§ Your task
Write out the full listing again, exactly as it stands.
begin Supplied material
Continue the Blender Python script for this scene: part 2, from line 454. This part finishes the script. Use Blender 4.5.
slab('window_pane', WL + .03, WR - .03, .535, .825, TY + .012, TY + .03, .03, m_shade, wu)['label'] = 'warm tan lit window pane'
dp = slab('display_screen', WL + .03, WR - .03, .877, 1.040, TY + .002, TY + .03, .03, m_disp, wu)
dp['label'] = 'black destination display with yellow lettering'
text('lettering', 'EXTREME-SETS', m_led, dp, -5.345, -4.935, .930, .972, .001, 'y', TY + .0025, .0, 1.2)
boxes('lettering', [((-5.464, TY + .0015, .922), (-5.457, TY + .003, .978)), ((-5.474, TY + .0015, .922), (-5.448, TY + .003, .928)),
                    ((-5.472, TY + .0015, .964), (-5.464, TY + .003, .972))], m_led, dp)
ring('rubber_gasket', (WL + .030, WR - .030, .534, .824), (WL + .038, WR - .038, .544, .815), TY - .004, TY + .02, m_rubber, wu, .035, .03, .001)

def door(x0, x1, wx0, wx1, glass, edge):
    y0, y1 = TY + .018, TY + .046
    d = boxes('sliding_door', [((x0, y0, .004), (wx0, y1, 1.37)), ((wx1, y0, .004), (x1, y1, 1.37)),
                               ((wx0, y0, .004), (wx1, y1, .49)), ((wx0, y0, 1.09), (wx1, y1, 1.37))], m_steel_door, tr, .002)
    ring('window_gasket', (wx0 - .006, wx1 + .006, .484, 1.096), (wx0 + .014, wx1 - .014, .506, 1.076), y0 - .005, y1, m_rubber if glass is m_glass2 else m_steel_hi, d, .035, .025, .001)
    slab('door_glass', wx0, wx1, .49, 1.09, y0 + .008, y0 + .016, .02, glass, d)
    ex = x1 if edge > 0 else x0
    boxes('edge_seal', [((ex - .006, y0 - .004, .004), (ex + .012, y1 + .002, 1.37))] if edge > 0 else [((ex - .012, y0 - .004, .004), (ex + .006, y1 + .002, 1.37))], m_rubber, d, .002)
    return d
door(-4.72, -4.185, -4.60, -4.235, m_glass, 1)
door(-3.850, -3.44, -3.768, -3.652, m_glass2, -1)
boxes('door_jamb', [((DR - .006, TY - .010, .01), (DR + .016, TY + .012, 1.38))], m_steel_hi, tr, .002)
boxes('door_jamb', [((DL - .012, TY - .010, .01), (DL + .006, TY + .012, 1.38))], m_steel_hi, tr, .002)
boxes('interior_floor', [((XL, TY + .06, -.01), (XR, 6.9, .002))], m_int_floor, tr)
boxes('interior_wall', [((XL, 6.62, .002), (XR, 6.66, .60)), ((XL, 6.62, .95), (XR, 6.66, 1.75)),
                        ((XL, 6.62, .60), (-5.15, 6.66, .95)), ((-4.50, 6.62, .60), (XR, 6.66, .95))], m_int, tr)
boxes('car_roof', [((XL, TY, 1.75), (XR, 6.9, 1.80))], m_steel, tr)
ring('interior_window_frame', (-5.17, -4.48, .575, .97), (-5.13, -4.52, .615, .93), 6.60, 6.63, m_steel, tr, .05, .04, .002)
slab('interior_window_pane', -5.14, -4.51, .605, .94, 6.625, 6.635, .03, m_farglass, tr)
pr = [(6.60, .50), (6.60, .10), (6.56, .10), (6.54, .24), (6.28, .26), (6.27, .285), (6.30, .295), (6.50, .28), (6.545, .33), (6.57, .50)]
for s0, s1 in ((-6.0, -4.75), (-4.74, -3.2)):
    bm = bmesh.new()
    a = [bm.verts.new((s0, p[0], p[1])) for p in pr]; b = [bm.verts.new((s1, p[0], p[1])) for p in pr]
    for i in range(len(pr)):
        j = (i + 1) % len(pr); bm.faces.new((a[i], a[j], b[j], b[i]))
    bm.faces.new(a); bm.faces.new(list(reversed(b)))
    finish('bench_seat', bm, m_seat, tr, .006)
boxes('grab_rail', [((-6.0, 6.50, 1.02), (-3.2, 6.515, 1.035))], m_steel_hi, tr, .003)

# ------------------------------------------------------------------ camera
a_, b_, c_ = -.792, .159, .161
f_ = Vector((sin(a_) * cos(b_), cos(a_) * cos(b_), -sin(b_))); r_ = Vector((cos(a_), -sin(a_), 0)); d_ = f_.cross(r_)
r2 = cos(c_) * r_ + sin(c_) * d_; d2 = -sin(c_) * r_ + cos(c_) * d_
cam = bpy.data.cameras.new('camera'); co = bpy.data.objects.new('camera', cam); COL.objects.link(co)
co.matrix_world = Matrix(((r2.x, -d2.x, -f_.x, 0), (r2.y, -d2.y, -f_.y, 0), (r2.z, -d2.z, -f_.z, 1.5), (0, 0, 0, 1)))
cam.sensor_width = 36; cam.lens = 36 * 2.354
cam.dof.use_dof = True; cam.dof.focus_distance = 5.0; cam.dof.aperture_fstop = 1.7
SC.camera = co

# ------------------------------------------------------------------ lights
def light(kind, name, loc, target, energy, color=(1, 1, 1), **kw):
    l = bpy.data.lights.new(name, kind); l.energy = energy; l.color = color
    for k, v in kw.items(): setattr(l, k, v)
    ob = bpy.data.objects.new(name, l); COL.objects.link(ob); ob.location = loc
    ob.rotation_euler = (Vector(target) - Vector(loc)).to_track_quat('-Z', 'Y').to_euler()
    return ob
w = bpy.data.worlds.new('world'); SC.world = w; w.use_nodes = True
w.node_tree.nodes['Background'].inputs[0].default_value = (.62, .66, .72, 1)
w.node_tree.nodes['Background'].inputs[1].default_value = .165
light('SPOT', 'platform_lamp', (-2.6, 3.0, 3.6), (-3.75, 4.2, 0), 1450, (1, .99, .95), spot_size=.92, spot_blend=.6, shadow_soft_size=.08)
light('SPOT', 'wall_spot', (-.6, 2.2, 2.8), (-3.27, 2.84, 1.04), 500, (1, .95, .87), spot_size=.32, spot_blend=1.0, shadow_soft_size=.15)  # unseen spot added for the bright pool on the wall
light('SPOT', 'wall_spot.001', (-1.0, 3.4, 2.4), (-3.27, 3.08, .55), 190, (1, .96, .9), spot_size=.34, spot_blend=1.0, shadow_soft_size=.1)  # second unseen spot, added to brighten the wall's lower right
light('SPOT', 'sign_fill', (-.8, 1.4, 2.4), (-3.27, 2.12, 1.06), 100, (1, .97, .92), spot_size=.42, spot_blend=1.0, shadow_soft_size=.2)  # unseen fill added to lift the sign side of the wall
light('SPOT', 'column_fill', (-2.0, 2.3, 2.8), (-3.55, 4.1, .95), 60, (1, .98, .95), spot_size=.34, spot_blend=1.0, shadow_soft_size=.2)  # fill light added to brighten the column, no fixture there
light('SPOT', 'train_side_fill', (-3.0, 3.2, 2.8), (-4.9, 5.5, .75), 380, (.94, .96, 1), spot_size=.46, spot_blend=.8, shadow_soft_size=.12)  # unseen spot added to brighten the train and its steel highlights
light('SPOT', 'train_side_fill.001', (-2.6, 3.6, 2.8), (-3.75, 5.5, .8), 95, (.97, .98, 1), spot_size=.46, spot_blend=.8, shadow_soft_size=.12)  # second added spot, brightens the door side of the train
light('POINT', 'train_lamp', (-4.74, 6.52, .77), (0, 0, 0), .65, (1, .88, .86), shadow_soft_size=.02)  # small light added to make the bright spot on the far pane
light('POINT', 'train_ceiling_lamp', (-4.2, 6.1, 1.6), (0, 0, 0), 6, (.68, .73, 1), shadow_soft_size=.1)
end Supplied material
§ Task solution
Continue the Blender Python script for this scene: part 2, from line 454. This part finishes the script. Use Blender 4.5.
slab('window_pane', WL + .03, WR - .03, .535, .825, TY + .012, TY + .03, .03, m_shade, wu)['label'] = 'warm tan lit window pane'
dp = slab('display_screen', WL + .03, WR - .03, .877, 1.040, TY + .002, TY + .03, .03, m_disp, wu)
dp['label'] = 'black destination display with yellow lettering'
text('lettering', 'EXTREME-SETS', m_led, dp, -5.345, -4.935, .930, .972, .001, 'y', TY + .0025, .0, 1.2)
boxes('lettering', [((-5.464, TY + .0015, .922), (-5.457, TY + .003, .978)), ((-5.474, TY + .0015, .922), (-5.448, TY + .003, .928)),
                    ((-5.472, TY + .0015, .964), (-5.464, TY + .003, .972))], m_led, dp)
ring('rubber_gasket', (WL + .030, WR - .030, .534, .824), (WL + .038, WR - .038, .544, .815), TY - .004, TY + .02, m_rubber, wu, .035, .03, .001)

def door(x0, x1, wx0, wx1, glass, edge):
    y0, y1 = TY + .018, TY + .046
    d = boxes('sliding_door', [((x0, y0, .004), (wx0, y1, 1.37)), ((wx1, y0, .004), (x1, y1, 1.37)),
                               ((wx0, y0, .004), (wx1, y1, .49)), ((wx0, y0, 1.09), (wx1, y1, 1.37))], m_steel_door, tr, .002)
    ring('window_gasket', (wx0 - .006, wx1 + .006, .484, 1.096), (wx0 + .014, wx1 - .014, .506, 1.076), y0 - .005, y1, m_rubber if glass is m_glass2 else m_steel_hi, d, .035, .025, .001)
    slab('door_glass', wx0, wx1, .49, 1.09, y0 + .008, y0 + .016, .02, glass, d)
    ex = x1 if edge > 0 else x0
    boxes('edge_seal', [((ex - .006, y0 - .004, .004), (ex + .012, y1 + .002, 1.37))] if edge > 0 else [((ex - .012, y0 - .004, .004), (ex + .006, y1 + .002, 1.37))], m_rubber, d, .002)
    return d
door(-4.72, -4.185, -4.60, -4.235, m_glass, 1)
door(-3.850, -3.44, -3.768, -3.652, m_glass2, -1)
boxes('door_jamb', [((DR - .006, TY - .010, .01), (DR + .016, TY + .012, 1.38))], m_steel_hi, tr, .002)
boxes('door_jamb', [((DL - .012, TY - .010, .01), (DL + .006, TY + .012, 1.38))], m_steel_hi, tr, .002)
boxes('interior_floor', [((XL, TY + .06, -.01), (XR, 6.9, .002))], m_int_floor, tr)
boxes('interior_wall', [((XL, 6.62, .002), (XR, 6.66, .60)), ((XL, 6.62, .95), (XR, 6.66, 1.75)),
                        ((XL, 6.62, .60), (-5.15, 6.66, .95)), ((-4.50, 6.62, .60), (XR, 6.66, .95))], m_int, tr)
boxes('car_roof', [((XL, TY, 1.75), (XR, 6.9, 1.80))], m_steel, tr)
ring('interior_window_frame', (-5.17, -4.48, .575, .97), (-5.13, -4.52, .615, .93), 6.60, 6.63, m_steel, tr, .05, .04, .002)
slab('interior_window_pane', -5.14, -4.51, .605, .94, 6.625, 6.635, .03, m_farglass, tr)
pr = [(6.60, .50), (6.60, .10), (6.56, .10), (6.54, .24), (6.28, .26), (6.27, .285), (6.30, .295), (6.50, .28), (6.545, .33), (6.57, .50)]
for s0, s1 in ((-6.0, -4.75), (-4.74, -3.2)):
    bm = bmesh.new()
    a = [bm.verts.new((s0, p[0], p[1])) for p in pr]; b = [bm.verts.new((s1, p[0], p[1])) for p in pr]
    for i in range(len(pr)):
        j = (i + 1) % len(pr); bm.faces.new((a[i], a[j], b[j], b[i]))
    bm.faces.new(a); bm.faces.new(list(reversed(b)))
    finish('bench_seat', bm, m_seat, tr, .006)
boxes('grab_rail', [((-6.0, 6.50, 1.02), (-3.2, 6.515, 1.035))], m_steel_hi, tr, .003)

# ------------------------------------------------------------------ camera
a_, b_, c_ = -.792, .159, .161
f_ = Vector((sin(a_) * cos(b_), cos(a_) * cos(b_), -sin(b_))); r_ = Vector((cos(a_), -sin(a_), 0)); d_ = f_.cross(r_)
r2 = cos(c_) * r_ + sin(c_) * d_; d2 = -sin(c_) * r_ + cos(c_) * d_
cam = bpy.data.cameras.new('camera'); co = bpy.data.objects.new('camera', cam); COL.objects.link(co)
co.matrix_world = Matrix(((r2.x, -d2.x, -f_.x, 0), (r2.y, -d2.y, -f_.y, 0), (r2.z, -d2.z, -f_.z, 1.5), (0, 0, 0, 1)))
cam.sensor_width = 36; cam.lens = 36 * 2.354
cam.dof.use_dof = True; cam.dof.focus_distance = 5.0; cam.dof.aperture_fstop = 1.7
SC.camera = co

# ------------------------------------------------------------------ lights
def light(kind, name, loc, target, energy, color=(1, 1, 1), **kw):
    l = bpy.data.lights.new(name, kind); l.energy = energy; l.color = color
    for k, v in kw.items(): setattr(l, k, v)
    ob = bpy.data.objects.new(name, l); COL.objects.link(ob); ob.location = loc
    ob.rotation_euler = (Vector(target) - Vector(loc)).to_track_quat('-Z', 'Y').to_euler()
    return ob
w = bpy.data.worlds.new('world'); SC.world = w; w.use_nodes = True
w.node_tree.nodes['Background'].inputs[0].default_value = (.62, .66, .72, 1)
w.node_tree.nodes['Background'].inputs[1].default_value = .165
light('SPOT', 'platform_lamp', (-2.6, 3.0, 3.6), (-3.75, 4.2, 0), 1450, (1, .99, .95), spot_size=.92, spot_blend=.6, shadow_soft_size=.08)
light('SPOT', 'wall_spot', (-.6, 2.2, 2.8), (-3.27, 2.84, 1.04), 500, (1, .95, .87), spot_size=.32, spot_blend=1.0, shadow_soft_size=.15)  # unseen spot added for the bright pool on the wall
light('SPOT', 'wall_spot.001', (-1.0, 3.4, 2.4), (-3.27, 3.08, .55), 190, (1, .96, .9), spot_size=.34, spot_blend=1.0, shadow_soft_size=.1)  # second unseen spot, added to brighten the wall's lower right
light('SPOT', 'sign_fill', (-.8, 1.4, 2.4), (-3.27, 2.12, 1.06), 100, (1, .97, .92), spot_size=.42, spot_blend=1.0, shadow_soft_size=.2)  # unseen fill added to lift the sign side of the wall
light('SPOT', 'column_fill', (-2.0, 2.3, 2.8), (-3.55, 4.1, .95), 60, (1, .98, .95), spot_size=.34, spot_blend=1.0, shadow_soft_size=.2)  # fill light added to brighten the column, no fixture there
light('SPOT', 'train_side_fill', (-3.0, 3.2, 2.8), (-4.9, 5.5, .75), 380, (.94, .96, 1), spot_size=.46, spot_blend=.8, shadow_soft_size=.12)  # unseen spot added to brighten the train and its steel highlights
light('SPOT', 'train_side_fill.001', (-2.6, 3.6, 2.8), (-3.75, 5.5, .8), 95, (.97, .98, 1), spot_size=.46, spot_blend=.8, shadow_soft_size=.12)  # second added spot, brightens the door side of the train
light('POINT', 'train_lamp', (-4.74, 6.52, .77), (0, 0, 0), .65, (1, .88, .86), shadow_soft_size=.02)  # small light added to make the bright spot on the far pane
light('POINT', 'train_ceiling_lamp', (-4.2, 6.1, 1.6), (0, 0, 0), 6, (.68, .73, 1), shadow_soft_size=.1)